##### Information supplied
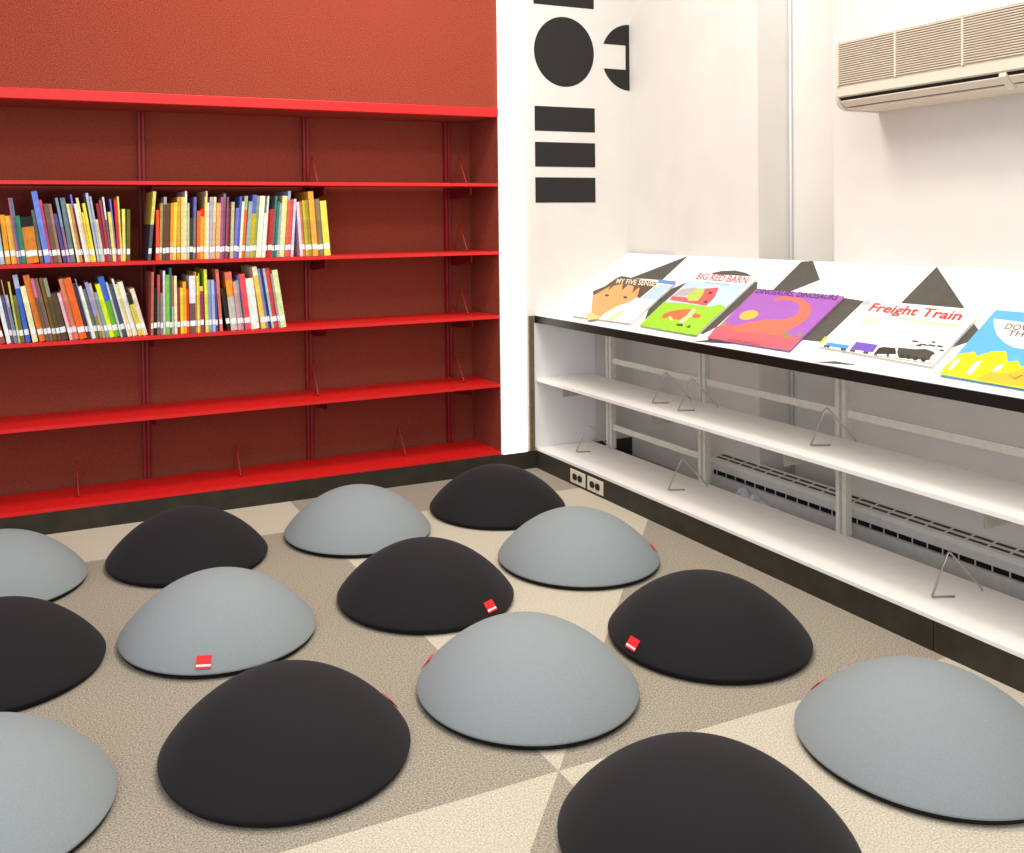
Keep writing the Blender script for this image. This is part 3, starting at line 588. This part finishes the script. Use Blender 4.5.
for x, z, lab in RB:
    wire_bookend(x, z, (.11, .245), .120, .07, -.02 if z > .2 else .004, M_wire_red, 'wire_bookend', lab, 'red wire bookends on the red shelving')

# ---------------------------------------------------------------- white display shelving
DL = math.hypot(.52, .272); DX, DZ = .52 / DL, .272 / DL
def dpt(s, t, off=0.0): return (t * DX - DZ * off, -s, .70 + t * DZ + DX * off)
YEND = -2.95
wu = thing('display_shelving', 'white shelving unit with sloped black-edged display top along the white wall', 'shelving', (.26, YEND / 2, .081))
TMAX = .519 / DX
brd = MB()
prof = [(0.0, .700), (.519, .700 + .519 * DZ / DX), (.519, .700 + .519 * DZ / DX - .03), (.004, .668), (.004, .6985)]
brd.prism([(.004, .7005), (.519, .700 + .519 * DZ / DX), (.519, .700 + .519 * DZ / DX - .034), (.004, .667)], lambda p: (p[0], -.001, p[1]), lambda p: (p[0], YEND, p[1]))
dtop = brd.build('display_top', [M_board], wu)
MB().box(-.002, .0038, YEND, -.001, .6665, .6985).build('front_edge', [M_edge], wu)
MB().box(.001, .3, YEND, -.001, .0805, .093).build('shelf', [M_white], wu, bevel=.001)
MB().box(.001, .285, YEND, -.001, .3990, .413).build('shelf', [M_white], wu, bevel=.001)
MB().prism([(-.006, .094), (.322, .094), (.322, .83), (.006, .666), (-.006, .666)], lambda p: (p[0], -.0005, p[1]), lambda p: (p[0], -.006, p[1])).build('end_panel', [M_wall_cool], wu)
PX = .287
PY = (-.166, -.808, -1.498, -2.185, -2.87)
for y in PY:
    p = MB()
    for a, b_ in ((-.021, -.006), (.006, .021)): p.box(PX, PX + .022, y + a, y + b_, .0935, .800)
    p.box(PX + .003, PX + .022, y - .006, y + .006, .0935, .800, 1)
    p.box(PX + .022, PX + .026, y - .021, y + .021, .0935, .80)
    p.build('post', [M_alu, M_alu_dk], wu)
for y in PY:
    if y > -2.5:
        q = [(.065, .398), (PX - .001, .398), (PX - .001, .345), (.065, .340)]
        yy = y + .035 if y > -.3 else y + .020
        MB().prism(q, lambda p: (p[0], yy - .003, p[1]), lambda p: (p[0], yy + .003, p[1])).build('bracket', [M_bracket], wu)
    q = [(.03, .667), (PX - .001, .79), (PX - .001, .74), (.03, .655)]
for a, b_ in zip(PY, PY[1:]):
    for z0, z1 in ((.481, .506), (.180, .205)):
        if z0 < .3 and a < -.3: continue
        MB().box(PX + .008, PX + .016, b_ + .022, a - .022, z0, z1).build('rail', [M_rail], wu)
# printed dark shapes on the display board
def board_poly(pts, off, thick=.0004): 
    return MB().prism(pts, lambda p: dpt(p[0], p[1], off), lambda p: dpt(p[0], p[1], off + thick))
for pts in DISPLAY_MARKS:
    board_poly(pts, .0004, .0003).build('printed_shape', [M_mark], dtop)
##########
**Your instructions:**
Restate the whole listing above exactly, please, omitting every image.

**Complete response:**
Keep writing the Blender script for this image. This is part 3, starting at line 588. This part finishes the script. Use Blender 4.5.
for x, z, lab in RB:
    wire_bookend(x, z, (.11, .245), .120, .07, -.02 if z > .2 else .004, M_wire_red, 'wire_bookend', lab, 'red wire bookends on the red shelving')

# ---------------------------------------------------------------- white display shelving
DL = math.hypot(.52, .272); DX, DZ = .52 / DL, .272 / DL
def dpt(s, t, off=0.0): return (t * DX - DZ * off, -s, .70 + t * DZ + DX * off)
YEND = -2.95
wu = thing('display_shelving', 'white shelving unit with sloped black-edged display top along the white wall', 'shelving', (.26, YEND / 2, .081))
TMAX = .519 / DX
brd = MB()
prof = [(0.0, .700), (.519, .700 + .519 * DZ / DX), (.519, .700 + .519 * DZ / DX - .03), (.004, .668), (.004, .6985)]
brd.prism([(.004, .7005), (.519, .700 + .519 * DZ / DX), (.519, .700 + .519 * DZ / DX - .034), (.004, .667)], lambda p: (p[0], -.001, p[1]), lambda p: (p[0], YEND, p[1]))
dtop = brd.build('display_top', [M_board], wu)
MB().box(-.002, .0038, YEND, -.001, .6665, .6985).build('front_edge', [M_edge], wu)
MB().box(.001, .3, YEND, -.001, .0805, .093).build('shelf', [M_white], wu, bevel=.001)
MB().box(.001, .285, YEND, -.001, .3990, .413).build('shelf', [M_white], wu, bevel=.001)
MB().prism([(-.006, .094), (.322, .094), (.322, .83), (.006, .666), (-.006, .666)], lambda p: (p[0], -.0005, p[1]), lambda p: (p[0], -.006, p[1])).build('end_panel', [M_wall_cool], wu)
PX = .287
PY = (-.166, -.808, -1.498, -2.185, -2.87)
for y in PY:
    p = MB()
    for a, b_ in ((-.021, -.006), (.006, .021)): p.box(PX, PX + .022, y + a, y + b_, .0935, .800)
    p.box(PX + .003, PX + .022, y - .006, y + .006, .0935, .800, 1)
    p.box(PX + .022, PX + .026, y - .021, y + .021, .0935, .80)
    p.build('post', [M_alu, M_alu_dk], wu)
for y in PY:
    if y > -2.5:
        q = [(.065, .398), (PX - .001, .398), (PX - .001, .345), (.065, .340)]
        yy = y + .035 if y > -.3 else y + .020
        MB().prism(q, lambda p: (p[0], yy - .003, p[1]), lambda p: (p[0], yy + .003, p[1])).build('bracket', [M_bracket], wu)
    q = [(.03, .667), (PX - .001, .79), (PX - .001, .74), (.03, .655)]
for a, b_ in zip(PY, PY[1:]):
    for z0, z1 in ((.481, .506), (.180, .205)):
        if z0 < .3 and a < -.3: continue
        MB().box(PX + .008, PX + .016, b_ + .022, a - .022, z0, z1).build('rail', [M_rail], wu)
# printed dark shapes on the display board
def board_poly(pts, off, thick=.0004): 
    return MB().prism(pts, lambda p: dpt(p[0], p[1], off), lambda p: dpt(p[0], p[1], off + thick))
for pts in DISPLAY_MARKS:
    board_poly(pts, .0004, .0003).build('printed_shape', [M_mark], dtop)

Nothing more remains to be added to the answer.